The change could be a boon to at least 30 Indian real estate groups, large as well as small, which had sold put options to foreign investors to bring in FDI through various deals. These put options required the Indian promoter to buy out the foreign investor. But grappling with a cash crunch, low demand and soft property prices, these developers are today not in a position to honour these options. And, even if they can cough up the amount, they want to avert a large payout.
Under these circumstances, if the government spells out that the entire investment of the foreign investor belocked-in for three years, the foreign investor will not be able to exercise the option immediately. This will give several cash-strapped developers time to organise money. However, it will further dampen the sentiments of foreign investors in real estate.
Future prospects
The Indian market has emerged as an attractive destination for foreign investors interested in investing in the retail sector. India was ranked as the fifth most attractive destination for future real estate investments in a list topped by China, according to a latest report of FCCI and Ernst and Young. In such a scenario, given the forthcoming opportunities, policy restrictions would not be the best way to protect traditional retailers.

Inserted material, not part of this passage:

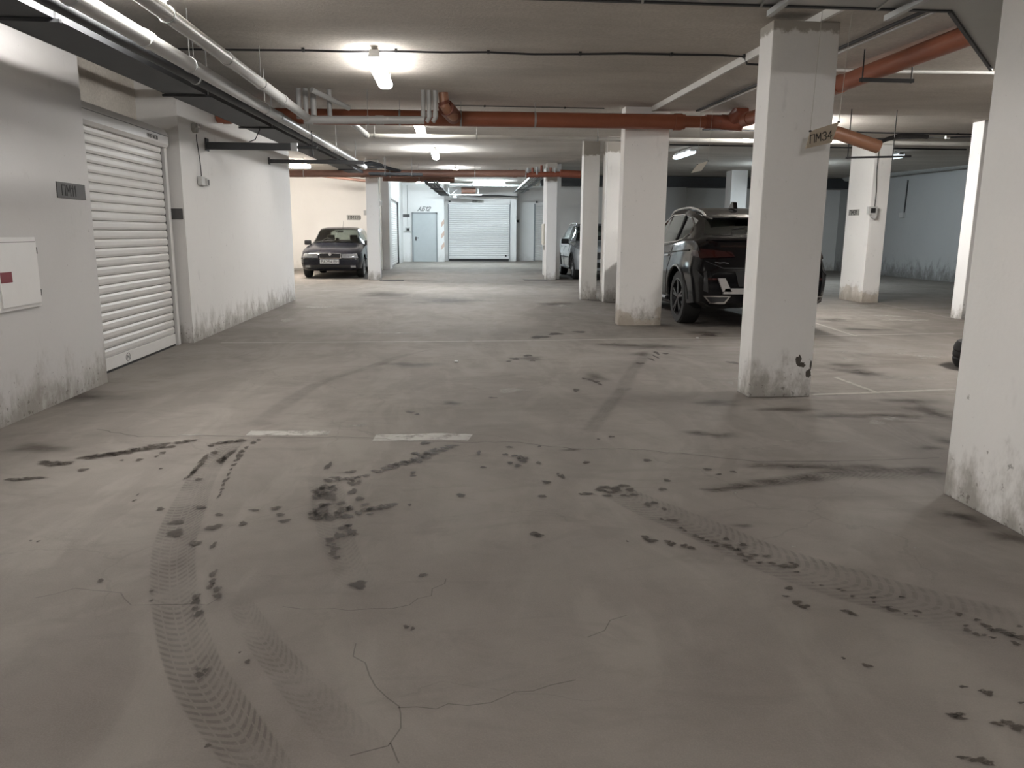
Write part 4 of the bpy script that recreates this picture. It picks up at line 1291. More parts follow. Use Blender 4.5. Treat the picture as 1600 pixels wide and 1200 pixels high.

The government should instead impose regulations such as sourcing requirements, zoning regulations and back-end investment requirements to protect traditional retailers. Furthermore, it should strive to make regulations more investment-friendly, like boosting the availability of liquid vehicles for investment such as REMFs and REITs.
The sector assumes an even greater importance given that real estate is second only to agriculture in terms of employment generation and contributes heavily towards the country’s GDP. In countries such as China, the retail sector has been a major propellant of growth and with a more liberal FDI policy; the story can be repeated in India.